III. THE SCOTTISH REVOLT

The Scots, who had surrendered Charles I to the English Parliament, were shocked by his execution, suddenly remembering that his father was a Scot. They looked upon Pride’s Purge of Presbyterians from the Long Parliament as a violation of the Solemn League and Covenant by which that Parliament had sworn fidelity to Scotland and the Presbyterian faith; they feared that the victorious Puritans would attempt to force their own form of Protestantism upon Scotland as well as England. On February 5, 1649, less than a week after the beheading of Charles I, the Scottish Parliament or Estates proclaimed his son Charles II, then in the Netherlands, to be the rightful King of Great Britain, France, and Ireland.

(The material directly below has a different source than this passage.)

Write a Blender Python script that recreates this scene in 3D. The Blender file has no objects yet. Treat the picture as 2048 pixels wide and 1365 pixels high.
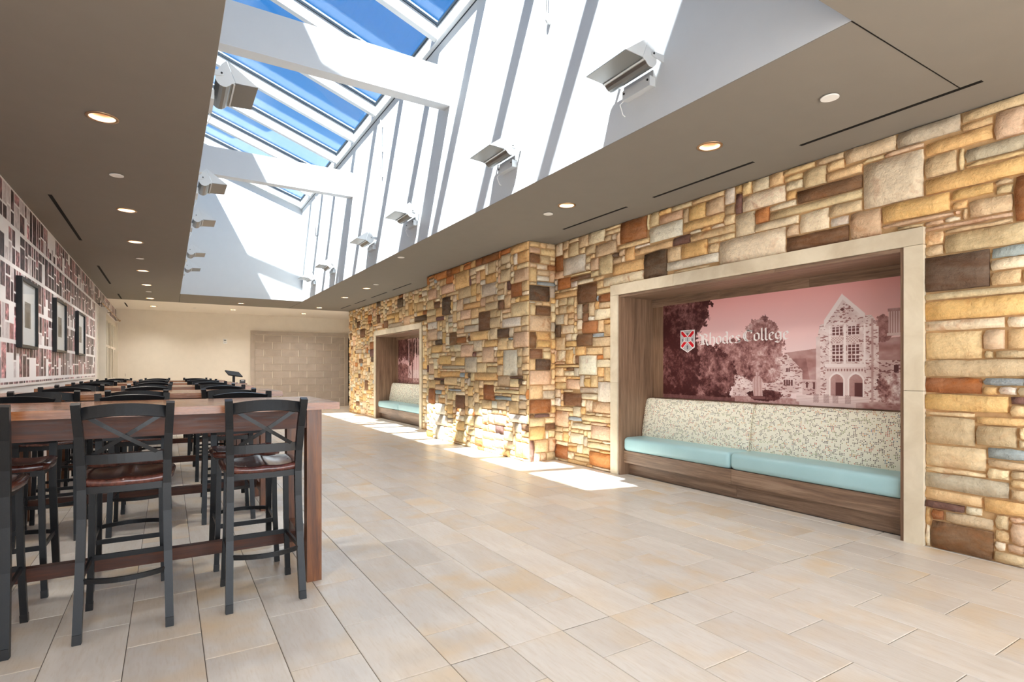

Before they would allow his entry into Scotland they required him to sign the National Covenant and the Solemn League and Covenant, and swear to maintain or establish Presbyterian Protestantism in all his dominions and in his household. Charles II, who was already a mixture of Catholicism and skepticism, had no talent for Presbyterianism, but much relish for a throne; he reluctantly signed all these demands at Breda on May i, 1650. Montrose, noblest of the Scots in this age, led a small force from the Orkneys into Scotland, hoping to raise for Charles an army independent of the Covenanters; he was defeated, captured, and hanged (May 21, 1650). On June 23 Charles landed in Scotland, eager to head an army against the Puritan Commonwealth that had beheaded his father. Before the Scots would fight for him they induced him to issue a declaration in which he desired to be “deeply humbled before God because of his father’s opposition to the Solemn League and Covenant, and because his mother had been guilty of idolatry” (Catholicism). 19 To expiate the sins of Charles I and II the Scottish clergy ordained, for the army and the people, a solemn fast, and assured the army that now—the young King having made amends to Heaven—it would be invincible. 20 On the insistence of the ministers all officers who put loyalty to the King above loyalty to the Covenant and the Kirk were purged from the army; in this way eighty of its ablest leaders were discharged.

Cromwell proposed to the English Parliament that he invade Scotland at once, without waiting for a Scottish attack. Fairfax, who had refused to take part in the trial of Charles I, now resigned his supreme command of the Commonwealth armies. Cromwell, appointed to succeed him, organized his forces with his usual decision and speed, and crossed into Scotland (July 22, 1650) at the head of sixteen thousand men. On August 3 he sent to the Commission of the General Assembly of the Scottish Kirk a letter full of intestinal fortitude: “Is it infallibly agreeable to the Word of God, all that you say? I beseech you, in the bowels of Christ, think it possible that you may be mistaken.” 21 At Dunbar (September 3) he routed the main Scottish armies, taking ten thousand prisoners; soon he held Edinburgh and Leith. The Scottish preachers lost face and infallibility; the purged officers were hastily recalled. Charles II was formally crowned at Scone. Cromwell took sick in Edinburgh, and for some months the conflict marked time.

Then the reorganized Scottish army, with Charles at its head, marched into England, hoping that all good royalists and Presbyterians would come to the banner of legitimacy and truth. Cromwell pursued them, gathering local militia as he passed through the English towns. At Worcester (September 3, 1651) the battle was fought that preserved the Commonwealth and made Charles again an exile; by superior strategy and courage, Cromwell’s lesser forces defeated thirty thousand Scots. Charles was brave, but he was no general. He strove to rally his disordered troops, but they seemed awed and palsied by Cromwell’s reputation as a warrior who never lost a battle; many of them threw down their arms and fled. Charles begged his officers to shoot him; they refused, and a few of his most devoted followers led him to temporary safety in a royalist home. There he cut his hair close to his head, discolored his hands and face, exchanged his clothes for those of a laborer, and began a long march, on horse and foot, hunted from one hiding place to another, sleeping in attics, barns, or woods, once in a “Royal Oak” tree in Boscobel while Commonwealth soldiers searched for him below. Often recognized, never betrayed, he and his party, after forty days of flight, found at Shoreham, in Sussex, a vessel whose captain agreed, at the risk of his life, to take them to France (October 15).

Cromwell entrusted to General George Monck the further suppression of the Scottish rebels; by February, 1652, this was complete. Scotland was made subject to England, its separate Parliament was dissolved, but the country was allowed to send thirty delegates to the London Parliament. The Kirk was chastened by the prohibition of its general assemblies, and by the toleration of all peaceful Protestant sects. Economically, Scotland benefited from the new freedom of trade with England. Politically it waited and prayed for a Stuart restoration.